Tag Archives: semantic technologies

Can a Machine Rewrite Shakespeare?

Even with mankind firmly in the 21st century and more than four decades after HAL from Space Odyssey 2001 showed humans the way to go, it seems unfathomable that the everyday ability to converse with machine information in natural language is not a reality after all these years.

Wouldn’t it be amazing if we could get computers for instance to read Shakespeare’s plays and perhaps re-write them using different words – and not just by applying synonym replacements or related concepts?  Imagine even a machine giving us a completely “new” play in Shakespeare’s writing style? Just think of the impact that reaching this technological level would have on a rapidly exploding data world that hungers for increased semantic intelligence filtering capabilities.

Why are we not there yet?

What hasn’t been done and what represents the “holy grail” in semantic analysis on a technical level, is an efficient multi-word to multi-word grammar and semantic transformation in text input-output flow.

Current semantic (meaning in language data) technologies available are crippled by a serious flaw. It is difficult to generate a semantically and grammatically equivalent body of text from an existing repository of language patterns and word combinations.
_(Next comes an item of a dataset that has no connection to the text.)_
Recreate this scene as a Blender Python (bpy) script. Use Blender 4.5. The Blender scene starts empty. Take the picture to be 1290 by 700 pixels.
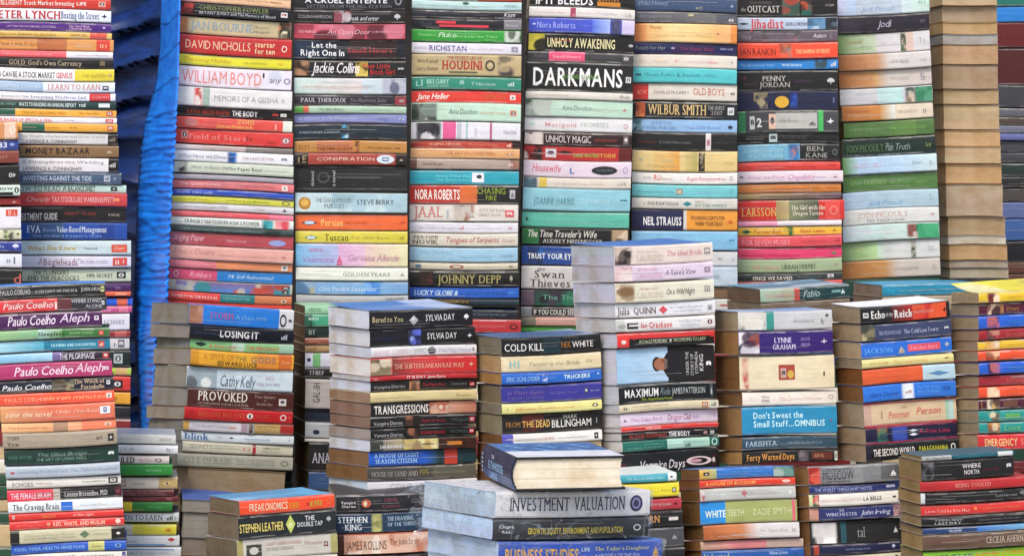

Additionally, sentence structure and logical meaning flow have to fit in with the physical and rational make-up of the world we live in.

The flaw comes in when we literally have to “show computers our world”.  By attempting to “categorise” words or concepts beyond the English left-right, Arabic right-left, or Chinese up-down reading and writing order, most of the modern semantic intelligence technologies delivers a level of complexity that is unsustainable in terms of permutations.

By laying down logical concept rules, such as “a dog is alive” and “things that are alive replicates” giving us “a dog replicates”, current technologies hope to be able to create systems that generate and perpetuate rules of logic – and eventually represent some type of “machine intelligence” on a level with human thinking.

Categorisation systems very quickly run into the “permutation problem”: imagine any sentence of about 8-10 words, i.e. “I really appreciate my mother in the morning”. What would happen if we replace let’s say each word with 10 equivalent words that fit both grammatically and semantically? i.e. “I definitely/positively/demonstratively…” “like/admire/love my mother…”. Taking the original word phrase and randomly inserting the replacement words in all possible groupings that still make sense, we get 100 million phrases that are ALL grammatically and semantically equivalent – and we are only still saying that we feel positive about our mother some time early in the day!

Even the smallest body of text of even minimum complexity, obviously has trillions upon trillions upon trillions of grammar-semantic equivalents. In the usage of these logical categorisation systems, we just do not have the concept-combination multiplication power to cover the permutation problem. World-wide effort since the 1980’s around ontological classifications, hierarchical categorisation, entity collections and logic rule based systems have therefore not succeeded quite as envisaged. We can think of CYC, OpenCYC, Mindpixels and Wordnet amongst many.

“Permutations” is the villain that everyone hopes will disappear with “just a few more categorisations…”

Alas, it will not.

What is needed is a small compact “semantic engine” that can “see” our world and that will enable trillions of concept permutations to adequately represent the resulting image.

With an abundance of data in a complex and highly unstructured web and without a powerful enough “engine”, we really don’t have much chance of ordering and classifying this data such that all concepts inside of it relates to everything else in a manner that resembles our real human world holistically.

The search is therefore on for a technology that could take a quantum leap into the future. If we can start by enabling machines to “rewrite Shakespeare”, we should be able to develop an innovative, ontology-free, massively scalable, algorithm technology that requires no human intervention and that could act as librarian between humans and data.

The day when humans are able to easily talk-to, reason and “casually converse” with unstructured data will lead to a giant leap in the human-machine symbiosis and – after far too long a wait – in our lifetime we can perhaps still experience a true Turing “awakening”.